If a person already expects that someone might be nearby, or if their body is producing signs of anxiety (like sweating or a racing heart), the brain might interpret that combination as confirmation of another presence. This can create a feedback loop: vague bodily cues lead to anxious thoughts about being watched, which in turn intensify those bodily sensations, reinforcing the feeling.
This study suggests that the feeling of presence might be an adaptive side effect of how human brains evolved to handle uncertain situations. From an evolutionary perspective, it is often safer to err on the side of assuming there is a hidden threat—like a predator or enemy—than to ignore one that might be real. That bias toward agency detection could help explain why so many people experience ghostly sensations or develop beliefs in invisible agents, especially in situations where they feel vulnerable or uncertain.
“It is not weird nor pathological to feel (and fear) the presence of unseen others when we are alone in dark, silent, or just sensorily ambiguous environments,” Nenadalová told PsyPost. “Having a feeling as if there is somebody pacing behind us, watching us from behind a bush, or hiding in dark corners of our basement seems to be a normal reaction of our cognitive system facing uncertainty.”
However, the study has limitations.

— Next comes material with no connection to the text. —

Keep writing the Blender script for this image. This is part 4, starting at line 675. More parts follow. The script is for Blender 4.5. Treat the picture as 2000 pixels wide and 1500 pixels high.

The semantic priming manipulation may have been too subtle to produce strong effects. Participants may not have taken the suggestion of someone entering the room very seriously. Also, while electrodermal activity is a useful indicator of arousal, it cannot distinguish between types of stress or excitement. The reliance on self-report measures and interviews means that subjective interpretations could vary widely across individuals.
Future research could explore stronger or more emotionally evocative priming strategies to see whether more vivid expectations about other agents lead to stronger feelings of presence. Researchers might also investigate how different types of prior beliefs—such as religious or spiritual worldviews—shape the content of these sensations. And while this study focused on eerie, unpleasant presences, other work has found that some people experience comforting or guiding presences in similar conditions. Understanding the full range of these experiences could shed light on both ordinary cognitive functioning and extraordinary beliefs.
Looking ahead, Nenadalová plans “to focus also on other types of feelings of presence, especially in connection with other psychological dispositions—like phenomenological control (imaginative suggestibility)—and specialized practices where people are willingly training themselves to be able to experience a presence of various beings.”
The study, “Sensing ghosts and other dangerous beings: uncertainty, sensory deprivation, and the feeling of presence,” was authored by Jana Nenadalová and Dan Řezníček.